When you’re in a serious relationship, you will inevitably find your mind wandering toward that perfect engagement ring. Some of us dream of it long before we even meet Prince Charming! However new or old your ideal of his token of commitment, you undoubtedly have a very clear idea about it. You know what type of metal, what setting, and what stone you want.
Your boyfriend? Eh, not so much.
Men are typically not very good at choosing jewelry, and they’re even worse at reading minds. At the same time, they want to feel like big boys when they select an engagement ring, and they expect to feel all clever and intuitive in taking your input into consideration before buying.
This won’t happen without your help. If you want an engagement ring with black diamonds, you had better make sure that he has an idea about it. Otherwise, he will get a traditional clear stone, leaving you in the awkward position of saying yes to the proposal without wanting to say yes to the ring.
How do you skillfully guide him toward the right ring? Is there any hope? Yes, there is. A man who pays enough attention to your needs to earn a “yes” to his bended knee will pick up on your clues about what should go on the third finger of your left hand. When he does, those engagement photos will capture an unabashed love and enthusiasm.
Here’s how to keep him on track.
Talk About It Early, But Indirectly
After that first moment of realization that he might be The One, you need to start getting your ducks in a row. Banish any fear of jinxing things; a few simple hints are in order right now!
For many of us, we are approaching a potential engagement at around the same time that friends, co-workers, or relatives are also at that stage. Any recent college graduate has probably burned off half of their first year’s vacation time by scampering about the country for the nuptials of friends.
The point is that engagements and weddings will be coming up in conversation very frequently, and in a way that doesn’t strike fear into his heart. Be direct! As you snuggle in a pew to watch a friend tie the knot, be sure you provide some commentary. “Look at Brooke’s engagement ring.
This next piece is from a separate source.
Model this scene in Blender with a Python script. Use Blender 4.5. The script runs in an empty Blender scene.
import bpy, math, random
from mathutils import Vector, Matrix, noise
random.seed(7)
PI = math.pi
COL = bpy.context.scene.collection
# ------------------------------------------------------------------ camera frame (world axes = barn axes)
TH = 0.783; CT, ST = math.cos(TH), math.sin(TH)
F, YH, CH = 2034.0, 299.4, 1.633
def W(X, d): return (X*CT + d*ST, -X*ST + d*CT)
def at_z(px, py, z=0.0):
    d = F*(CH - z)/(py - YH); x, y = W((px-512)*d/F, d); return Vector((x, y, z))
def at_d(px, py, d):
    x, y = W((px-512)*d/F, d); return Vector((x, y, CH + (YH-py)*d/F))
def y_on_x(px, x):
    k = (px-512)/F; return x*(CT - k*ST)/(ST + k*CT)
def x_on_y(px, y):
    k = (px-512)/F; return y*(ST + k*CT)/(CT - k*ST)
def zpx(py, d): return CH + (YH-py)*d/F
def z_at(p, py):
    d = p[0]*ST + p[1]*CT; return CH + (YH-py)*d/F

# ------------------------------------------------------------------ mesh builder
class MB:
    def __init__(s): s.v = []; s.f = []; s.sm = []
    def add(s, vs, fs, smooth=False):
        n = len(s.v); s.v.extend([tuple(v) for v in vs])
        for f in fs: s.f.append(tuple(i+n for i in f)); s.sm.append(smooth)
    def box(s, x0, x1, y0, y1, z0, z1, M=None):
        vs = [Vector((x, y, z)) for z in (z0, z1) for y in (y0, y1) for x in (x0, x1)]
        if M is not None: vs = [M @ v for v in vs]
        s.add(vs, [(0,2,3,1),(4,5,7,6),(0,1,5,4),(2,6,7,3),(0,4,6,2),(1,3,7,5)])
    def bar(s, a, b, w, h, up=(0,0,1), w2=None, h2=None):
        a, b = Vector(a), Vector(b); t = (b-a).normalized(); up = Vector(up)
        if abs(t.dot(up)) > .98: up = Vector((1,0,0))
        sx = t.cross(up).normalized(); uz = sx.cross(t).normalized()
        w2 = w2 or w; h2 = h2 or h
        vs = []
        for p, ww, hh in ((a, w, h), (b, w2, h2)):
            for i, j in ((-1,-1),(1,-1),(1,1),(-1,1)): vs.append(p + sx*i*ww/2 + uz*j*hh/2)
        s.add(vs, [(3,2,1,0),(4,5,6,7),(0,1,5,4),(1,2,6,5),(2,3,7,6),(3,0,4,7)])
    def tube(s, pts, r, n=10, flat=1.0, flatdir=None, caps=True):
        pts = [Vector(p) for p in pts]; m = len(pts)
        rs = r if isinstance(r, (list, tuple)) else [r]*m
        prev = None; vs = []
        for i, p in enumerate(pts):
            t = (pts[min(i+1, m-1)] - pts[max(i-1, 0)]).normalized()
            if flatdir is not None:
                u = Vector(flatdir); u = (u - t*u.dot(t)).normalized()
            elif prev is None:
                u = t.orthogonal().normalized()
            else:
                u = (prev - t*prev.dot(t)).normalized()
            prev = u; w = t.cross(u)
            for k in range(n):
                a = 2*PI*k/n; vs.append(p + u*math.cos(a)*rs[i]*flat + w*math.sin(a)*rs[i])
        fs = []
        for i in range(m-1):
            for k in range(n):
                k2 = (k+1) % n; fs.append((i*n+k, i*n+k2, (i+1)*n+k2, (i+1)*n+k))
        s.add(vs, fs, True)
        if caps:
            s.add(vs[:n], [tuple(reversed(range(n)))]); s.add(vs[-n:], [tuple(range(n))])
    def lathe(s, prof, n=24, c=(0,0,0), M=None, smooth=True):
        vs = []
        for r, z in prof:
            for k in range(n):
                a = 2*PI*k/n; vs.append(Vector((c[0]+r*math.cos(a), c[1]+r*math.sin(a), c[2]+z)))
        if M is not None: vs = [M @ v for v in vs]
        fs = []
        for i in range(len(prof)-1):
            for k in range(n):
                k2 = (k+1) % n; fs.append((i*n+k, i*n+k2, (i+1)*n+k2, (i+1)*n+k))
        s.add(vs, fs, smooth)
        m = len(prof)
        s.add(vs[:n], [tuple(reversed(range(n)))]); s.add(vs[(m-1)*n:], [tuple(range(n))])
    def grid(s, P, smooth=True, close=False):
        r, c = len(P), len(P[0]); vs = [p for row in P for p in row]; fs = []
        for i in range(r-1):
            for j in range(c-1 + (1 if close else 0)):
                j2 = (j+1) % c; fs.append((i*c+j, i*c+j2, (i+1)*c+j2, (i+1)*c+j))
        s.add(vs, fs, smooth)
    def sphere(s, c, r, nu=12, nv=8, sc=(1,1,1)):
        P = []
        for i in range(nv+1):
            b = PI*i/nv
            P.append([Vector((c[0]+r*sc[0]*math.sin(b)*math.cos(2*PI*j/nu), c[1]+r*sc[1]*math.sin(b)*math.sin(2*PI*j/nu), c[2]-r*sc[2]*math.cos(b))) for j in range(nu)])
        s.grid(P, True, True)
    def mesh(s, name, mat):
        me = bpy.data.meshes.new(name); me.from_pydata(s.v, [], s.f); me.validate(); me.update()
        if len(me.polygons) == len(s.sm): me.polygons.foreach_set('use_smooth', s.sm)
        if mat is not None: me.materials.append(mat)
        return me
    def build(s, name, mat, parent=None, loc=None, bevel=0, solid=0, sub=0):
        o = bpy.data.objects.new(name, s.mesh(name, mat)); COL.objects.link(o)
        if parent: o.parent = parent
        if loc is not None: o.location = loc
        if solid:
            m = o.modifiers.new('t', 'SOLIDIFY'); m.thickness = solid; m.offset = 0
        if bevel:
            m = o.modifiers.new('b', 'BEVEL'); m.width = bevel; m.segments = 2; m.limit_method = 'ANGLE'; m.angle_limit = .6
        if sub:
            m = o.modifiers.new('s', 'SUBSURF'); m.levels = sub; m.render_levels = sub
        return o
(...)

I love that setting.” He’ll dismiss it as girl talk more than instructions, but if he’s a keeper, the conversation should register in his head.
Employ Your Friends
Is there anything more important than his wing man, or your BFF? Getting those close accomplices to play a part in guiding him to the right display case is a big part of a relationship, and those bonds will help you achieve other things too.
Tell your friends, siblings, and other intimates to listen when they are around him, and to try to steer him in the right direction when the topic drifts onto rings. The great thing is that they can be a little more direct with him–“She absolutely hates white gold. When we roomed together, she didn’t have a single piece.” Surely he will catch on to that!
Use his friends, too. You can sometimes pump them for information, but you should at least plant a seed here and there to suggest they monitor his musings if they wander by the jewelry store, or if he discusses his sister’s ring, or his mom’s…you get the idea. Make sure his friends have an idea of what’s up with your bling aspirations.
Play The Mom Card
It’s not a fair fight, ladies. Don’t be afraid to drop a few hints with his mom (or his dad, for that matter.) Parents typically want Junior to do right by his beloved, so they will crack the whip to get him to do the right thing.
And all the sneaking around with your potential mother-in-law will help the two of you bond (assuming she likes you!). If she knows there is some talk of marriage between the two of you, she will be touched that you have made an effort to involve her in the plot.
Men typically listen to advice about these things from their parents, so don’t miss a chance to enlist their help.
Waiting on a proposal can seem like an interminable process, but once he pops the question, you’ll be glad that you used that time to get him to buy the right ring. Good luck!